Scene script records

** start **

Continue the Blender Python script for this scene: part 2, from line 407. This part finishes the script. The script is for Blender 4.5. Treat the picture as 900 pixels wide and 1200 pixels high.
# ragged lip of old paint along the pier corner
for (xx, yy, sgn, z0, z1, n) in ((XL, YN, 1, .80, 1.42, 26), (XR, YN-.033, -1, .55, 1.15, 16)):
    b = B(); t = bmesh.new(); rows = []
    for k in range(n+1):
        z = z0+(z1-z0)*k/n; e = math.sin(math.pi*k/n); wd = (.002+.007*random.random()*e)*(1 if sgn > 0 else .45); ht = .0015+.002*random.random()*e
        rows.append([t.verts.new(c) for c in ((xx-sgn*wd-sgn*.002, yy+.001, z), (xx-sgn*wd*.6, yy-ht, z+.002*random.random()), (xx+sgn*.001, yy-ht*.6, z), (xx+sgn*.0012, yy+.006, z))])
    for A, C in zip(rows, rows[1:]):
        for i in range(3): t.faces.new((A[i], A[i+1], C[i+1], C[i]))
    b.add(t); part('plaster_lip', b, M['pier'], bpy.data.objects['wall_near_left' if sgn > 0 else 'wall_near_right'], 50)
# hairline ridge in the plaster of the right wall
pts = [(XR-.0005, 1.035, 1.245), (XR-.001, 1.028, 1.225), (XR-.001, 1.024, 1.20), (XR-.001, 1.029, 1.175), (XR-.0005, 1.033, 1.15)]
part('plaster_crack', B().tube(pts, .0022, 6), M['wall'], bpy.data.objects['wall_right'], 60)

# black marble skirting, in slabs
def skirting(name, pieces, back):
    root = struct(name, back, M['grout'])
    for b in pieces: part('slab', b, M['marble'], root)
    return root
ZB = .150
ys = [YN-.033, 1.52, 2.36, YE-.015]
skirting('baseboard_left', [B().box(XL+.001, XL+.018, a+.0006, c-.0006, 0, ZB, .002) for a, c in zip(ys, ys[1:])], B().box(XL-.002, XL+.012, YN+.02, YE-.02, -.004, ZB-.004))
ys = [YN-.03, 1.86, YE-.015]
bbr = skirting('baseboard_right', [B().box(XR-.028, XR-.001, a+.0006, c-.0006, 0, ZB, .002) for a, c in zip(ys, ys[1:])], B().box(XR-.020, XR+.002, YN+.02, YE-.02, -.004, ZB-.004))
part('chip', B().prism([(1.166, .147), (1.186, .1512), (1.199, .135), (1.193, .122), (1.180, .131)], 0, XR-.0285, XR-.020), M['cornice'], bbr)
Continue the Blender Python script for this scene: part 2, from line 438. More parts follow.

** end **

What is being asked: Copy out each line above, character for character.

Task output:
Continue the Blender Python script for this scene: part 2, from line 407. This part finishes the script. The script is for Blender 4.5. Treat the picture as 900 pixels wide and 1200 pixels high.
# ragged lip of old paint along the pier corner
for (xx, yy, sgn, z0, z1, n) in ((XL, YN, 1, .80, 1.42, 26), (XR, YN-.033, -1, .55, 1.15, 16)):
    b = B(); t = bmesh.new(); rows = []
    for k in range(n+1):
        z = z0+(z1-z0)*k/n; e = math.sin(math.pi*k/n); wd = (.002+.007*random.random()*e)*(1 if sgn > 0 else .45); ht = .0015+.002*random.random()*e
        rows.append([t.verts.new(c) for c in ((xx-sgn*wd-sgn*.002, yy+.001, z), (xx-sgn*wd*.6, yy-ht, z+.002*random.random()), (xx+sgn*.001, yy-ht*.6, z), (xx+sgn*.0012, yy+.006, z))])
    for A, C in zip(rows, rows[1:]):
        for i in range(3): t.faces.new((A[i], A[i+1], C[i+1], C[i]))
    b.add(t); part('plaster_lip', b, M['pier'], bpy.data.objects['wall_near_left' if sgn > 0 else 'wall_near_right'], 50)
# hairline ridge in the plaster of the right wall
pts = [(XR-.0005, 1.035, 1.245), (XR-.001, 1.028, 1.225), (XR-.001, 1.024, 1.20), (XR-.001, 1.029, 1.175), (XR-.0005, 1.033, 1.15)]
part('plaster_crack', B().tube(pts, .0022, 6), M['wall'], bpy.data.objects['wall_right'], 60)

# black marble skirting, in slabs
def skirting(name, pieces, back):
    root = struct(name, back, M['grout'])
    for b in pieces: part('slab', b, M['marble'], root)
    return root
ZB = .150
ys = [YN-.033, 1.52, 2.36, YE-.015]
skirting('baseboard_left', [B().box(XL+.001, XL+.018, a+.0006, c-.0006, 0, ZB, .002) for a, c in zip(ys, ys[1:])], B().box(XL-.002, XL+.012, YN+.02, YE-.02, -.004, ZB-.004))
ys = [YN-.03, 1.86, YE-.015]
bbr = skirting('baseboard_right', [B().box(XR-.028, XR-.001, a+.0006, c-.0006, 0, ZB, .002) for a, c in zip(ys, ys[1:])], B().box(XR-.020, XR+.002, YN+.02, YE-.02, -.004, ZB-.004))
part('chip', B().prism([(1.166, .147), (1.186, .1512), (1.199, .135), (1.193, .122), (1.180, .131)], 0, XR-.0285, XR-.020), M['cornice'], bbr)
Continue the Blender Python script for this scene: part 2, from line 438. More parts follow.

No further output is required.